As an introduction, together with Eric Baudelaire, who has collaborated with Adachi since 2010, Siska will screen some of Adachi’s films on the first day of the workshop. The participants will then conceive of a synopsis for a scene that they would like to shoot over the next four days, adapting the cinema of landscape and anticipating the final edit of their film. They will be working with Kodak Ektachrome 100d film, a format that is no longer being produced as of December 2012. Each participant will work with 3 minutes of film, devising, scripting, shooting, and then developing a scene.
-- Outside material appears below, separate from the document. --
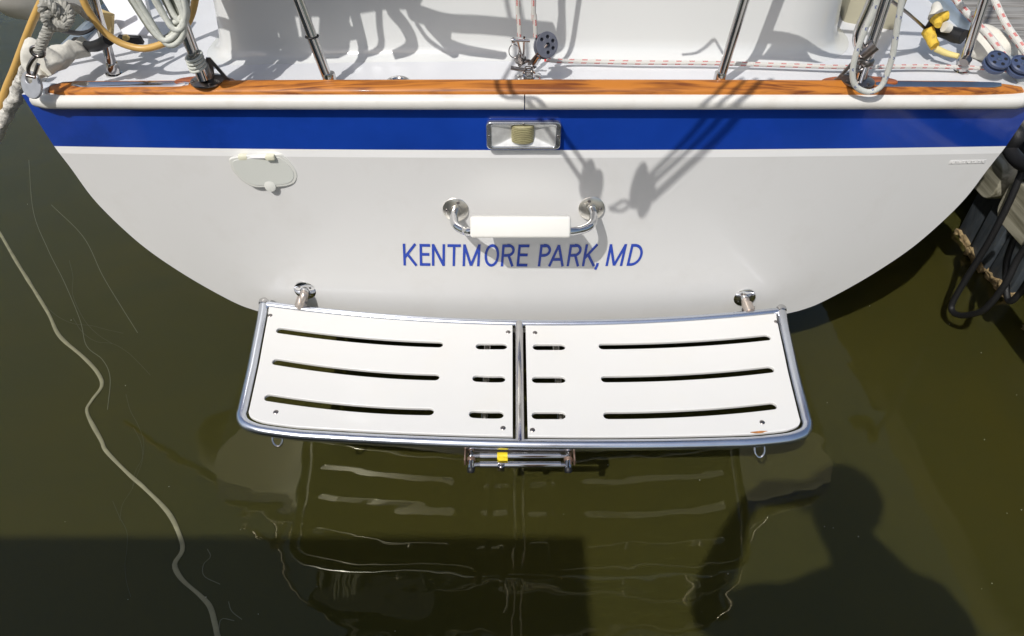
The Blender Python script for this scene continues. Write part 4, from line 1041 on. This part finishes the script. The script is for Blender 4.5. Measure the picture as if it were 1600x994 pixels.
tag(link('floating_specks', bm_mesh(bm), mat('pale_specks', (.4, .4, .33), .8)), 'tiny pale specks of pollen and dust scattered on the water', 'specks', kind='stuff')
# ------------------------------------------------------------------ pier behind the camera, with the photographer and an unseen boarded box added for its shadow
pier = thing('pier', 'weathered wooden pier that the photographer stands on', 'pier', (0, -.8, 0))
pk = bx((0, 0, 0), (.135, 4.5, .038), bev=.004); pk.materials.append(mat('pale_bounce_planks', (.48, .46, .42), .8, var=.15, vscale=30, bump=.002, bscale=40, stretch=(1, .05, 1)))  # planks lengthened and paled to bounce fill light onto the stern
for i in range(44):
    o = bpy.data.objects.new('plank', pk); COL.objects.link(o); o.parent = pier; o.location = (-3.6+i*.143, -1.5, .25)
part('edge_beam', bx((-.5, -.08, .17), (6.4, .06, .12), bev=.005), BULK, pier)
for x in (-3.2, -1.2, .8, 2.3): part('piling', lathe([(.11, -1), (.115, 0), (.10, .23)], (x, -.2, 0), (0, 0, 1), 20), BULK, pier)
scn = thing('shadow_shed', 'unseen flat roofed box of boards added on the pier to the left to cast a shadow', 'shed', (-2.2, -.5, .27))
SX = -.80; SZ = 2.12  # added shadow caster, sized so its top edges shade the water
sk = bx((0, 0, 0), (.148, .025, SZ-.28), bev=.003); sk.materials.append(DOCKF)
for i in range(19):
    for yy in (0, -1.6):
        o = bpy.data.objects.new('plank', sk); COL.objects.link(o); o.parent = scn; o.location = (SX-.075-i*.15+2.2, yy, (SZ-.28)/2+.012)
for i in range(10):
    for xx in (SX, SX-2.85):
        o = bpy.data.objects.new('plank', sk); COL.objects.link(o); o.parent = scn; o.location = (xx+2.2, -.1-i*.15, (SZ-.28)/2+.012); o.rotation_euler = (0, 0, PI/2)
part('roof', bx((SX-1.42, -1.30, SZ+.03), (2.96, 1.76, .05), bev=.006), BULK, scn)

# photographer: one continuous skinned body, posed with both arms raised to a phone
def person():
    root = thing('person', 'photographer in navy shirt and khaki shorts holding up a phone on the pier', 'person', (.20, -.27, .269))
    HX, HY = .125, -.10
    J = {'pel': ((.20, -.27, 1.12), .155), 'sp': ((.20, -.26, 1.30), .165), 'ch': ((.20, -.25, 1.48), .185), 'nk0': ((.185, -.22, 1.66), .075), 'nk': ((.17, -.19, 1.73), .055),
         'hd0': ((.14, -.145, 1.80), .075), 'hd': ((.125, -.12, 1.88), .095), 'hd1': ((.12, -.115, 1.95), .080),
         'shr': ((.39, -.25, 1.60), .085), 'elr': ((.49, -.22, 1.40), .070), 'wrr': ((.17, -.075, 1.755), .028), 'shl': ((.0, -.25, 1.58), .085), 'ell': ((-.155, -.17, 1.47), .066), 'wrl': ((-.11, -.075, 1.755), .028),
         'hpr': ((.29, -.27, 1.06), .095), 'knr': ((.30, -.25, .70), .06), 'anr': ((.30, -.28, .34), .04), 'ftr': ((.31, -.14, .30), .035), 'hpl': ((.11, -.27, 1.06), .095), 'knl': ((.10, -.25, .70), .06), 'anl': ((.10, -.28, .34), .04), 'ftl': ((.09, -.14, .30), .035),
         'pmr': ((.125, -.055, 1.80), .024), 'pml': ((-.085, -.055, 1.80), .024)}
    E_ = [('pel', 'sp'), ('sp', 'ch'), ('ch', 'nk0'), ('nk0', 'nk'), ('nk', 'hd0'), ('hd0', 'hd'), ('hd', 'hd1'), ('ch', 'shr'), ('shr', 'elr'), ('elr', 'wrr'), ('wrr', 'pmr'), ('ch', 'shl'), ('shl', 'ell'), ('ell', 'wrl'), ('wrl', 'pml'),
          ('pel', 'hpr'), ('hpr', 'knr'), ('knr', 'anr'), ('anr', 'ftr'), ('pel', 'hpl'), ('hpl', 'knl'), ('knl', 'anl'), ('anl', 'ftl')]
    names = list(J); V = [Vector(J[k][0]) for k in names]; R = [J[k][1] for k in names]; E2 = [(names.index(a), names.index(b)) for a, b in E_]
    for hand, sx in (('pmr', -1), ('pml', 1)):
        c = Vector(J[hand][0]); bi = names.index(hand)
        for i in range(5):
            if i < 4: q1 = c+Vector((sx*.004, .018-.013*i*0, .022-.016*i)); q2_ = q1+Vector((sx*(.030+.004*(i in (1, 2))), .010, .004)); q3 = q2_+Vector((sx*.018, -.012, 0))
            else: q1 = c+Vector((sx*.012, -.014, .020)); q2_ = q1+Vector((sx*.022, -.004, .014)); q3 = q2_+Vector((sx*.012, .002, .006))
            k = len(V); V += [q1, q2_, q3]; R += [.010, .0085, .0075]; E2 += [(bi, k), (k, k+1), (k+1, k+2)]
    me = bpy.data.meshes.new('body'); me.from_pydata([tuple(v) for v in V], E2, [])
    o = bpy.data.objects.new('tmpbody', me); COL.objects.link(o)
    md = o.modifiers.new('s', 'SKIN')
    for i, sv in enumerate(me.skin_vertices[0].data): sv.radius = (R[i], R[i]); sv.use_root = (i == 0)
    ms = o.modifiers.new('u', 'SUBSURF'); ms.levels = 2
    bpy.context.view_layer.update(); dg = bpy.context.evaluated_depsgraph_get(); bm_ = bpy.data.meshes.new_from_object(o.evaluated_get(dg)); bpy.data.objects.remove(o)
    bm_.materials.clear()
    for m_ in (SKIN, SHIRT, PANTS): bm_.materials.append(m_)
    for p in bm_.polygons:
        c = p.center; armlen = c.z < 1.60 and c.z > 1.38 and (c.x > .46 or c.x < -.08)
        p.material_index = 2 if (.68 < c.z < 1.12) else (1 if (1.12 <= c.z < 1.69 and c.y < -.17 and not (c.z < 1.45 and (c.x > .42 or c.x < -.06))) else 0)
    bm_.shade_smooth(); part('body', bm_, None, root)
    hm = lathe([(.02, -.03), (.085, -.02), (.104, .02), (.100, .06), (.07, .098), (.02, .112)], (.125, -.135, 1.90), (0, -.25, 1), 24); part('hair', hm, HAIR, root)
    part('nose', tube([Vector((.122, -.035, 1.885)), Vector((.120, -.012, 1.86))], [.008, .014], 10), SKIN, root)
    for s in (-1, 1):
        part('ear', lathe([(.008, 0), (.022, .006), (.018, .012)], (.122+s*.092, -.12, 1.87), (s, -.2, 0), 12), SKIN, root); part('eye', lathe([(.002, -.01), (.012, 0), (.008, .010)], (.122+s*.032, -.036, 1.90), (0, 1, 0), 12), mat('eye_white', (.8, .8, .78), .2), root)
    part('mouth', bx((.12, -.030, 1.825), (.05, .012, .008), bev=.003), mat('lips', (.4, .15, .12), .5), root)
    ph = thing('phone', 'dark phone held up in both hands by the photographer', 'phone', (.02, -.03, 1.795)); part('case', bx((.020, -.030, 1.795), (.155, .009, .075), Matrix.Rotation(.74-PI/2, 3, 'X'), bev=.004), BLACK, ph)
person()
Edited together, the scenes will form a 30-minute film that will be screened to the public at Beirut art center and mansion.
Detailed program:
Wednesday 20 Feb meeting and screening 12 pm (BAC auditorium) meeting participants presentation of the workshop and the program screening aka serial killer break screening PFLP: declaration of world war, 1971 meeting Eric Baudelaire discussing anabasis and the cinema of Adachi splitting the participants into two groups of 5 each planning day 2
Thursday 21 Feb camera tests and processing 10 am group 1; 2 pm group 2 (color club lab, mansion) filming tests for group 1 mixing chemicals presenting synopses; planning group 1 shoot break filming tests for group 2 developing the test film presenting synopses and planning group 2 shoot
Friday 22 Feb group 1 shoot 10 am (color club lab, mansion) shooting processing finished films
Saturday 23 Feb group 2 shoot, finish processing group 1 10 am (color club lab, mansion) shooting processing finished films
Sunday 24 Feb processing group 2 10 am (color club lab, mansion) processing rest of films g2 meeting everyone to organize the screening
Tuesday 26 Feb screening with live accompaniment by Charbel Haber 8 pm (BAC auditorium)
Siska is a filmmaker and visual artist, born in Beirut in 1984. He is the founder of lab Beirut, now the color club lab. He has been part of many experimental film projects and his works have been screened in a number of festivals and exhibitions, including the Rotterdam film festival, Oberhausen, video works. Siska currently lives between Berlin and Beirut.
Masao Adachi (born 1939 in Fukuoka prefecture) is a Japanese screenwriter and director. As well as writing for directors kōji Wakamatsu and Nagisa Oshima, he directed a number of his own films, usually dealing with left-wing political themes. he stopped making films in the early 1970s and joined the Japanese red army, an armed militant organization. After living in Lebanon for 28 years, he was arrested for passport violations, and was found guilty in September 2001, receiving a four-year sentence suspended to 18 months. After his release, he was deported to Japan via Jordan, where he was re-arrested on other passport violations. After being held for a year-and-a-half he was convicted and released based on the time he had already served. Since his release, he has resumed making films after a 30-year absence.